My point is that this same culture of narrow pragmatism which damaged our economy may also pose a threat which can undermine education.  Ethical and philosophical reflections are not a luxury or a waste of time.  A lack of appropriate challenge to an individualistic understanding of what economy is and what the social function of an economy is, ended up harming many individuals and communities.  Reflection and critical debate about the type of society we wish to attain and sustain and the values which should underpin it are part and parcel of an integral understanding of education.

As a religious leader in a society which is more and more secularised I have to reflect on how faith can contribute to this process of education and the grounding of values.  The debate between faith and culture is not something esoteric for the experts.  It is vital for the healthy growth of a pluralist society. It constitutes an essential contribution to the search for a common language which can communicate with and captivate all the components of a pluralist society.  There are some who would look on the introduction of faith into debates about educational policy in more secular societies as an obstacle to common reflection.  For them it would be the introduction of a divisive element.  But we should also remember that a certain sense of narrow secularism can indeed become hostile to pluralism.

I am not advocating a return to a theocracy.  I am challenging believers to find a language from their own rich faith tradition which can be understood and welcomed in a pluralist world.  It is not that I would want to hide the sins of the Church.  I firmly believe that only the truth will set us free, even if that truth is unpleasant.  Some in the Church felt happier keeping dirty laundry within the family and the result was that the laundry only got dirtier.

 

That said I believe that disenchantment with religious faith is not nearly as widespread as some who forecast the end of religion might prophecy. The challenge of how we root our values in today’s society is important.  We have had examples of how failing to see disenchantment with establishment values has led to unexpected outcomes.  We need not establishment but a sense of united national and indeed international purpose.

 

In a pluralist society the Church cannot claim establishment privilege.  Believers and the Church must not however feel or be told that they must retreat from a robust presence in the public square.

 

Not too long ago I received a letter from a diplomat with whom I had to engage over years in robust dialogue and robust difference of position.  We never fully agreed on a common position, but we came nearer on many things.  I was really pleased with the final comment of his letter: “We never came to agreement, but I want you to know that you were always our favourite enemy”.

 

Difference should not lead to antagonism.  Working together to seek the values which underpin our human interaction is vital especially in the current international climate.

 

Notes:

The Archbishop of Dublin Diarmuid Martin was today award a Distinguished Fellowship award from Griffith College in Dublin.

The award was present by the President of Griffith College, Diarmuid Hegarty.

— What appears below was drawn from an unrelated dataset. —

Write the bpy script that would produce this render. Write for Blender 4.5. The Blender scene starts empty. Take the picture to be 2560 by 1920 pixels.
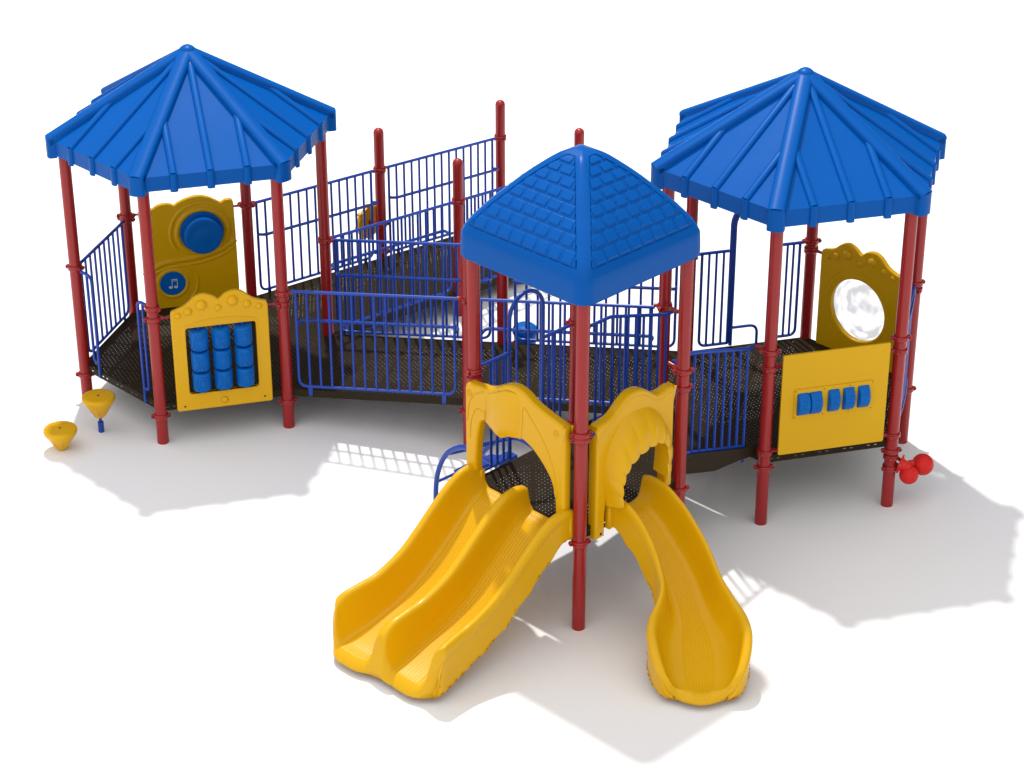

The award is described by the College as an “annual award made to men and women from the island of Ireland who have within the context of their own profession who have pushed forward the boundaries of academic interaction and educational development, with recipient’s view as role models for the Irish youth of today. President Hegarty said the award was being presented to Archbishop Martin for his “outstanding contribution at home and abroad to Ireland’s moral ethos.”

 

Previous recipients have included President Mary McAleese, Chief Justice Susan Denham, Seamus Heaney John Hume, Martin Naughton, Peter Sutherland and Catherine Day.